Goal of the exercise =
In the listing below, find every line with the string "picture" and pull it out.

Supplied entries =

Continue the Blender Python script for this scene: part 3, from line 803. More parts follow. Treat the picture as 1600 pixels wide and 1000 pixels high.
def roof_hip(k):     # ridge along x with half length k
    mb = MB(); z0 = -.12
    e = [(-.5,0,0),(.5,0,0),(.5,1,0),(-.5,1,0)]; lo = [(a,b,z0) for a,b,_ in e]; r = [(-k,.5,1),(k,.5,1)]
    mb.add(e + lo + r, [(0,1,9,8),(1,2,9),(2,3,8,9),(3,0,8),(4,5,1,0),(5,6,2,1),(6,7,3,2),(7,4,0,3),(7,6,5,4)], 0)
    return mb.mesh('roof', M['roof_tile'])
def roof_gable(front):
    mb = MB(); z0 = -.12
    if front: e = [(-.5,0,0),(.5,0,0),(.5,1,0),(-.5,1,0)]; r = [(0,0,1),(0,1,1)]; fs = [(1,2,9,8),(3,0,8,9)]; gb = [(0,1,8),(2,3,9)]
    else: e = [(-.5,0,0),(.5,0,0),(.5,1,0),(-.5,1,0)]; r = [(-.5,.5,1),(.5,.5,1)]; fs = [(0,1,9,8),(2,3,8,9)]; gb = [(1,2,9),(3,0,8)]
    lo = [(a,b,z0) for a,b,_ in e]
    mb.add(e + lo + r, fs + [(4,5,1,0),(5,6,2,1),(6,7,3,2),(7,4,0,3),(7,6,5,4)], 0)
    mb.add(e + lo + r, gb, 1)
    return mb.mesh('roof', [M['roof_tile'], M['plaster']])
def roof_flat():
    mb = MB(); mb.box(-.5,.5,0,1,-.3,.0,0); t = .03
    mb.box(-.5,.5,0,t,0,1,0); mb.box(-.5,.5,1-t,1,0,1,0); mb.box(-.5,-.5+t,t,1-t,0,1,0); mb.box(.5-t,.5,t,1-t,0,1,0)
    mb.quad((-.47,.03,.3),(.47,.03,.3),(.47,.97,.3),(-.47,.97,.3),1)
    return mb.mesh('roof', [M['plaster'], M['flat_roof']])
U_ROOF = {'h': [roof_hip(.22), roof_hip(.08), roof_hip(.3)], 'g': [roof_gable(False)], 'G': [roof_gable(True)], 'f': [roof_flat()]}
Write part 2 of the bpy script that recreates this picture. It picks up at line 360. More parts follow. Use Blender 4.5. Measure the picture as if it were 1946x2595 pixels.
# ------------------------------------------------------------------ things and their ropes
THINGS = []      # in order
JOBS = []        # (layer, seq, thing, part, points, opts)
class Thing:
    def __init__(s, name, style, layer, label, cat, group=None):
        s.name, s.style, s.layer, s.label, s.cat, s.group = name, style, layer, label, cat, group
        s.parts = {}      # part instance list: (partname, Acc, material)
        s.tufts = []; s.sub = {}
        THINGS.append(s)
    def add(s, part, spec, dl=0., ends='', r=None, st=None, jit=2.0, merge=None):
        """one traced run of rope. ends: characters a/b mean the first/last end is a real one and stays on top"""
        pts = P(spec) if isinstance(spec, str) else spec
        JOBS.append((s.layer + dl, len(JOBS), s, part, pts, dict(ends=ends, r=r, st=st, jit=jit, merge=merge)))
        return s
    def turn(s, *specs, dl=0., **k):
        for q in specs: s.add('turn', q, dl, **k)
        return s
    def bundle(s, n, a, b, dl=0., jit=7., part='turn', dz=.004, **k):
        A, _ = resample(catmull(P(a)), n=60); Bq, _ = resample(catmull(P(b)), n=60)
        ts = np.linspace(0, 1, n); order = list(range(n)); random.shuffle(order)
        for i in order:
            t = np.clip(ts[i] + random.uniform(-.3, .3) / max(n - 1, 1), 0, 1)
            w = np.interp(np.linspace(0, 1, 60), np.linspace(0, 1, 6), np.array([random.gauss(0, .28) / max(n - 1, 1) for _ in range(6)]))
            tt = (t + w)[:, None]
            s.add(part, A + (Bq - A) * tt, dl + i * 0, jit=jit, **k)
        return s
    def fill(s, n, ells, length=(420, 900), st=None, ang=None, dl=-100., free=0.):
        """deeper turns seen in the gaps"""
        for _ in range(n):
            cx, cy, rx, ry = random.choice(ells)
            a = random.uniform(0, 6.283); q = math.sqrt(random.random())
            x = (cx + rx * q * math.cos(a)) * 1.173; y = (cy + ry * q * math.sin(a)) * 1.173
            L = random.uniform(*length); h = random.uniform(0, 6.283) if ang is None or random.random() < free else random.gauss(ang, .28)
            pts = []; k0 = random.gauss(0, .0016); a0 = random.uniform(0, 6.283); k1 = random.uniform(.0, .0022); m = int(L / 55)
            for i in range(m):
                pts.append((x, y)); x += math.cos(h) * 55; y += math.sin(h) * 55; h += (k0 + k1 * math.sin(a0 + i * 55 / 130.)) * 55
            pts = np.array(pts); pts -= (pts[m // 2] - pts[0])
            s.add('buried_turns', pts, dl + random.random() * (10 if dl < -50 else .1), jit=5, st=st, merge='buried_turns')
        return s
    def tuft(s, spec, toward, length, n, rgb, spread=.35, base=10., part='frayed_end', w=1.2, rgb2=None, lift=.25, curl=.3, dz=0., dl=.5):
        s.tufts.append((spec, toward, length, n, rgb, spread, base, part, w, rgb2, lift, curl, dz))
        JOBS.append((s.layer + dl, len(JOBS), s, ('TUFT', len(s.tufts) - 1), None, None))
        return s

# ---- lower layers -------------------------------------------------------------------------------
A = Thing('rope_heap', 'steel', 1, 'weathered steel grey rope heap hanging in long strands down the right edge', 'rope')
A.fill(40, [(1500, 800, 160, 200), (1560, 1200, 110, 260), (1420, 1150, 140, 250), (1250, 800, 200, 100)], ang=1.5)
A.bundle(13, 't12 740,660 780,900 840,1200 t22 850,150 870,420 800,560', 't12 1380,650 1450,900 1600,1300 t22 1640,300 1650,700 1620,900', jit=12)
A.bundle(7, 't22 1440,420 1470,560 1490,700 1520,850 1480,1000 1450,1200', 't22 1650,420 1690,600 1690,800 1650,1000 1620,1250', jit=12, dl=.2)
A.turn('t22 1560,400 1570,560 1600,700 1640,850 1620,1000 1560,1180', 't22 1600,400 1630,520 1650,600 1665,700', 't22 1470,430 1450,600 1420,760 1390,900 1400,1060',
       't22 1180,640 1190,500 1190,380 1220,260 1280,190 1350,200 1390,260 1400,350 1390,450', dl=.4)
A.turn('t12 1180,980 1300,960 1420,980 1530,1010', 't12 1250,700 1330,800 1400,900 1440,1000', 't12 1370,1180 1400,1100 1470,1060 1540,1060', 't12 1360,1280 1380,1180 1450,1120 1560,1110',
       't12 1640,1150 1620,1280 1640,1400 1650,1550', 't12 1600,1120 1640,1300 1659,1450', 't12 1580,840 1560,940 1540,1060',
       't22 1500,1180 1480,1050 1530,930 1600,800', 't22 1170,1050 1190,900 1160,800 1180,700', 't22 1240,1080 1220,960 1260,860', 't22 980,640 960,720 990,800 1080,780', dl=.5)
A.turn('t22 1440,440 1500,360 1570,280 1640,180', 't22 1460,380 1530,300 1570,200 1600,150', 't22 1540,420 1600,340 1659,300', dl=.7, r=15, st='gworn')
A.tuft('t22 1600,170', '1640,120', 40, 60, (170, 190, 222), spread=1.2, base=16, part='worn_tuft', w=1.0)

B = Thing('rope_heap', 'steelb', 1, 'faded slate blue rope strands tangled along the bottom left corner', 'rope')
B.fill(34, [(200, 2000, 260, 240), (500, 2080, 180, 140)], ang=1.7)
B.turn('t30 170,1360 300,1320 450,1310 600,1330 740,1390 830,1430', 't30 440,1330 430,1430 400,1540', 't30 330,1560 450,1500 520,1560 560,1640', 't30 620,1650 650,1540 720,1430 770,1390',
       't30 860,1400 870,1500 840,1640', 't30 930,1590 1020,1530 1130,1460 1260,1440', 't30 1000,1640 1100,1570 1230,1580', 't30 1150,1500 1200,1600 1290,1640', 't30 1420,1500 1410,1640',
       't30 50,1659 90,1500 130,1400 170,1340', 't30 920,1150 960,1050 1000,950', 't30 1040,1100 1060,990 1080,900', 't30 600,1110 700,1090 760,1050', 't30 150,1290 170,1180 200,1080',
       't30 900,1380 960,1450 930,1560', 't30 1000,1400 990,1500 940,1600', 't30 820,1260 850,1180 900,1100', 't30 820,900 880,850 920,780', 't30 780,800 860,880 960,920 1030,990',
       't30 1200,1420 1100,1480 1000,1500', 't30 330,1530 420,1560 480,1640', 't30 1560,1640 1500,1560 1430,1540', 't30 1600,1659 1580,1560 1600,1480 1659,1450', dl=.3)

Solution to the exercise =
Continue the Blender Python script for this scene: part 3, from line 803. More parts follow. Treat the picture as 1600 pixels wide and 1000 pixels high.
Write part 2 of the bpy script that recreates this picture. It picks up at line 360. More parts follow. Use Blender 4.5. Measure the picture as if it were 1946x2595 pixels.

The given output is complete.